To be the majority population “culture-builder” means to be blind to much of the impact of what was built on minority populations. This blindness has many causes but sin is its root. Here I have in mind sins of “omission” as well as those of “commission.” We purposely curate our lives for our own benefit while at the same time we make those who are in our lives fit in what we’ve made. The same is true for all of us: this is why marriage is so hard so often. What we’ve also seen is while this is happening on a micro-level, it is happening at a macro-level: culture-building is happening in the same way. To be in the majority means doors that open to us were fashioned by us to open to us and for those like us. Again, this makes sense, persisting in some amount of blindness means we have no other way to build. For those not in the majority, those doors might or might not open, might or might not “fit.” They know it keenly whereas the majority does not (“omission”). (On an important side-note: this is why the kingdom of God is built by the Lord, according to His Law and for His glory. He asks all who come into it, to fit into what He has done not what we are doing.)
To accuse those in the majority population of racial culpability simply for being in the majority may be unjust and certainly will not lead to discussion and enlightenment. In the moment, when the men called me “racist” I only wanted to prove to them that they were wrong; I wasn’t interested in listening. Am I unique? Can we say our national discourse is characterized by those who want to listen? It was only after time and Holy Spirit-wrought humility in my heart did I hear those men say:
What we mean is: you are blind because you are not a minority. Since you are not a minority – not like we are – you cannot see what we see. Your “cultural glasses” weren’t made to see it. And you might never be able to see it as we do.
Their expectation of me wasn’t that I become part of their minority population since that was impossible: I was born a white male and I remain that way. Instead, they wanted me to recalibrate my approach to minorities: to interact with all minority populations as a self-conscious member of the majority population. Not a value statement, a fact: European whites built this culture and I’m one of their descendants. Among other things, that would mean, (and they didn’t put it this way) they needed me as an advocate for them in the majority population. In one sense, minorities are “strangers” in the majority population. Likewise, they needed me to be a humble sojourner with them in their minority spaces where I am a “stranger.” I believe the only way this is truly possible is not engaging in “privilege redistribution” but that we become citizens of something completely different than anything we have made: the kingdom of God. (I digress again.)
But today in our culture, many try to press the point by slinging out terms like “white privilege” or “white theology” or “white supremacy.” And then, demanding the overturning of them all. For those of us in the majority population, what we hear is sweeping racial disgust solved only by the stripping away of what our forebears have made – that we all enjoy in some measure. This is no solution. As cultural slurs or political talking points, these aren’t helpful as they aren’t precise: they are subjective terms the users get to define holding the debate hostage. “White privilege” when it is used as an accusation or put down will not help those in the majority population to see and to correct the disadvantages present in the minority ones.
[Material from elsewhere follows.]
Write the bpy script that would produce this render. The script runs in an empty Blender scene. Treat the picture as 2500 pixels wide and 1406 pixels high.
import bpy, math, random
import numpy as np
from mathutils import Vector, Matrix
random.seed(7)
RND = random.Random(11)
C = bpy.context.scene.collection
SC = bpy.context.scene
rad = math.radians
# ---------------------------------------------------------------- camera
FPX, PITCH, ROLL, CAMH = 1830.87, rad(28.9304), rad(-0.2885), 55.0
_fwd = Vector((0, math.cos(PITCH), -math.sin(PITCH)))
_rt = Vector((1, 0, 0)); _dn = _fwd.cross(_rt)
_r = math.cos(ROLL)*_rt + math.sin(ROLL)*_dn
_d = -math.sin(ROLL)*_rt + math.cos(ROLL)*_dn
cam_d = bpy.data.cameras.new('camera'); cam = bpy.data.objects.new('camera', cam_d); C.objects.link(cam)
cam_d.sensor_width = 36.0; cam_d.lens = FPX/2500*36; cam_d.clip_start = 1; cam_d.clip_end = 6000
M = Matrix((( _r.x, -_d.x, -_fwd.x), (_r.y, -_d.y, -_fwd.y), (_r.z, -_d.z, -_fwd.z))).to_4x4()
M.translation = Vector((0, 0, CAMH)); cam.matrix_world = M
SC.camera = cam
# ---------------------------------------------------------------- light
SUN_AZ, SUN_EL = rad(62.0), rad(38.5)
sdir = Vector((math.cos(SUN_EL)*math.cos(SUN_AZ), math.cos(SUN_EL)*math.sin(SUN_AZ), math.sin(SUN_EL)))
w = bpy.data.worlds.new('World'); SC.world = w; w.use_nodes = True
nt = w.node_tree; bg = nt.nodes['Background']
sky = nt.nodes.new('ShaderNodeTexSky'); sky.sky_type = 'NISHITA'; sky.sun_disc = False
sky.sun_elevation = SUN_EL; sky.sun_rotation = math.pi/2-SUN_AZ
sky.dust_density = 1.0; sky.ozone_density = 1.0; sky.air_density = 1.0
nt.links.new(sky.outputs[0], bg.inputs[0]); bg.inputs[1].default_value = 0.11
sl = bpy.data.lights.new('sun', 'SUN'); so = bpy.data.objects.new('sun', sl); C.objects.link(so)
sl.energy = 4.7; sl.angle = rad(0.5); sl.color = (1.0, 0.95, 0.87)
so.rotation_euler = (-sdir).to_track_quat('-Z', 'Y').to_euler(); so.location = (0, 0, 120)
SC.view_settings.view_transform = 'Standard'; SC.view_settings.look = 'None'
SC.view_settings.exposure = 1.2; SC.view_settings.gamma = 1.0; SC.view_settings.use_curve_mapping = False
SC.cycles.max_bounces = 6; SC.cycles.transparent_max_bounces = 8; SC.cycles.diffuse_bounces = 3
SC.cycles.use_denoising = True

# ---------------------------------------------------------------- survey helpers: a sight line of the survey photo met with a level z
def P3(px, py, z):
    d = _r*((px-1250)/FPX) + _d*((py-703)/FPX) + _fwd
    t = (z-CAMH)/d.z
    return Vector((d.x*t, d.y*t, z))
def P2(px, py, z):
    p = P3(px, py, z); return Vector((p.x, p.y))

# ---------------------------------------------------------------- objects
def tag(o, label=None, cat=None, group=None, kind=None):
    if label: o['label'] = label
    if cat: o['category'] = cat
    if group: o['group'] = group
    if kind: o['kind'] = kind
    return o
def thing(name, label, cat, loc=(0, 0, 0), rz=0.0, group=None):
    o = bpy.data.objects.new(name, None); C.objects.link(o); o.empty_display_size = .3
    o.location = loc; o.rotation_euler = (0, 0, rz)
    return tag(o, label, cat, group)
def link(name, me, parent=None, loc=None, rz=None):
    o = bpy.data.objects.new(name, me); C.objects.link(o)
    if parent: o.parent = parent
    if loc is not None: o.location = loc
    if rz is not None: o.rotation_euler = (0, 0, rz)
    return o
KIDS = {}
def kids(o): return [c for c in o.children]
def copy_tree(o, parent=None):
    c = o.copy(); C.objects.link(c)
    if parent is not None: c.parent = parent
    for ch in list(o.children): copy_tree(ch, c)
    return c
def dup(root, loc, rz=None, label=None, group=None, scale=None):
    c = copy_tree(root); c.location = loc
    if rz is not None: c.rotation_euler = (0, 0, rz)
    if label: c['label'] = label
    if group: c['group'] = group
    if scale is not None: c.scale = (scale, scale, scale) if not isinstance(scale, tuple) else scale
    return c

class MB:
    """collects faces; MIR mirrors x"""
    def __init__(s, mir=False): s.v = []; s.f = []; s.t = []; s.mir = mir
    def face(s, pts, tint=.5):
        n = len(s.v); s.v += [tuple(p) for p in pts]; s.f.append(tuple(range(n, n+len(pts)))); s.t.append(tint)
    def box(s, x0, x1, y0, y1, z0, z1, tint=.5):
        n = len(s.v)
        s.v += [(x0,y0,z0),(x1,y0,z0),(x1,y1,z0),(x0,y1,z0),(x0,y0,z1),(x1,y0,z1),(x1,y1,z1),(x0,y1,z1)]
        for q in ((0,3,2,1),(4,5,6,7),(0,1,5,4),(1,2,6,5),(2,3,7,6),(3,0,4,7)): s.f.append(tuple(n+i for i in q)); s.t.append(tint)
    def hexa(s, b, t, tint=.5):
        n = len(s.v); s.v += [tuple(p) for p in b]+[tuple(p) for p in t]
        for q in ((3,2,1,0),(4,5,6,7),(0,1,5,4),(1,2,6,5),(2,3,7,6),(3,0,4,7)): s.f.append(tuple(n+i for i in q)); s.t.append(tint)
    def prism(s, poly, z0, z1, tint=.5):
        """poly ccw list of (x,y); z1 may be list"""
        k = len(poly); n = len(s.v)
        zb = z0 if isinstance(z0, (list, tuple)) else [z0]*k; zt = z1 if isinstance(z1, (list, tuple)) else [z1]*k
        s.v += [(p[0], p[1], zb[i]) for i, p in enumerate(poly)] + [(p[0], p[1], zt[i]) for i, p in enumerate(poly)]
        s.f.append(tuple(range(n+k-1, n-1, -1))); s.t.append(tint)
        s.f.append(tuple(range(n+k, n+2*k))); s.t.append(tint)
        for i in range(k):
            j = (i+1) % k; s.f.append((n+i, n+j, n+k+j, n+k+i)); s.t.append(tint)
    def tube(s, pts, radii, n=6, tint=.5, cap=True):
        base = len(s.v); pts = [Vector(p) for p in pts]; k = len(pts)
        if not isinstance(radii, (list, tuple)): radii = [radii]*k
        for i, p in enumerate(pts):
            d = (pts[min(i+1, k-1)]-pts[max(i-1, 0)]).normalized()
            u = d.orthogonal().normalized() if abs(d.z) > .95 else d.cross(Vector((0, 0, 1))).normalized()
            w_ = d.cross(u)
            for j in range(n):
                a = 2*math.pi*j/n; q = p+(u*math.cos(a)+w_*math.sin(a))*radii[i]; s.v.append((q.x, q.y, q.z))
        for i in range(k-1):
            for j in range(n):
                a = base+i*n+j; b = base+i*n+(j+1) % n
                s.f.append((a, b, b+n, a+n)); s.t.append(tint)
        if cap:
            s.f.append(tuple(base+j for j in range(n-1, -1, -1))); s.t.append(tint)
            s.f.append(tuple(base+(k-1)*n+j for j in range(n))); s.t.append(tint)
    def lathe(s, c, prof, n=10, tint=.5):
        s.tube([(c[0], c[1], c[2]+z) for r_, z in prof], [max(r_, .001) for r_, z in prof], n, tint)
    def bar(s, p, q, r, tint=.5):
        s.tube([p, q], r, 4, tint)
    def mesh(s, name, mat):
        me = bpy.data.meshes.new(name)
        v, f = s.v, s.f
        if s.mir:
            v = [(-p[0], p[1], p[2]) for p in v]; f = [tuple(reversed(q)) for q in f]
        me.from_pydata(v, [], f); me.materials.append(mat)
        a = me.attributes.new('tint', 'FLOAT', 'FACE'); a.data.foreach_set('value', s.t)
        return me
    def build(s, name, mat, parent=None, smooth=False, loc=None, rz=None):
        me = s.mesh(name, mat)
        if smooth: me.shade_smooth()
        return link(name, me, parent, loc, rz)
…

It will not further the discussion to the point where blindnesses are overcome and change can happen. It furthers suspicion and distrust. It will most often simply lead to making more walls, creating more distance.
Is it possible for majority and minority populations to live justly together? It’s hard to conceive but it is worth working for. Perhaps what is gained in the current divisive cultural conversation is the reminder that there will always be work to be done. Surely, the starting point for this isn’t (again) in privilege policing or racial shaming.